It is amazing what a friend with a chain saw can to do help out the cause. Two more Zapote trees are now fire wood stacked on the street for neighbors to take and a big pile of small branches for the new little chipper. Persimmon trees came down too, after about a month of picking the 15 or so trees we had and giving them away, we are trying to get the yard to a point that Mom has plenty to share with friends, neighbors and church members and not a full time job.
It is sad to see some of them go, as young plants they were my dads pride and joy, but a decade of neglect and no pruning had left the garden over grown by a few trees that turned out to be pests (zapotes) and permissions that were 30 feet in the air. We have to remind ourselves that even though he would hate the sound of the chain saw........he would have never meant the yard to get this out of control.
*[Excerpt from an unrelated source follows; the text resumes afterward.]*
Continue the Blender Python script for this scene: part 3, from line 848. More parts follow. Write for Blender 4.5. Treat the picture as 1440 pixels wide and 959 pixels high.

The neighbors across the street came home from their vacation and about had a heart attack when they saw the formerly 12 foot hedge down to about 5 feet. I had cut the strawberry quava hedge down to about 8 feet a couple of years ago rather than die like my dad figured it would do, it grew with a vengeance and put out more fruit than ever, unfortunately about 12 feet off the ground! We had just pulled out the saw when the Fed's pulled up with his fruit fly traps, a bit of promising that we were going to cut it right now, got him to put the traps in other trees and not have these off limits to touch for a few months. We are now busy cleaning up the garden (and the view for the neighbors) and getting ready for spring planting. Mom should have the vegetable garden that she always wanted and it will be safer than in the past. All the old wire is getting pulled up, all the old rusty fencing is being replaced, real gates, new terraces, easy access to the fruit trees and should she fall in the garden, she will be visible from the street. A real concern since she is 86 and does not see as well as she used too and still wants to climb ladders.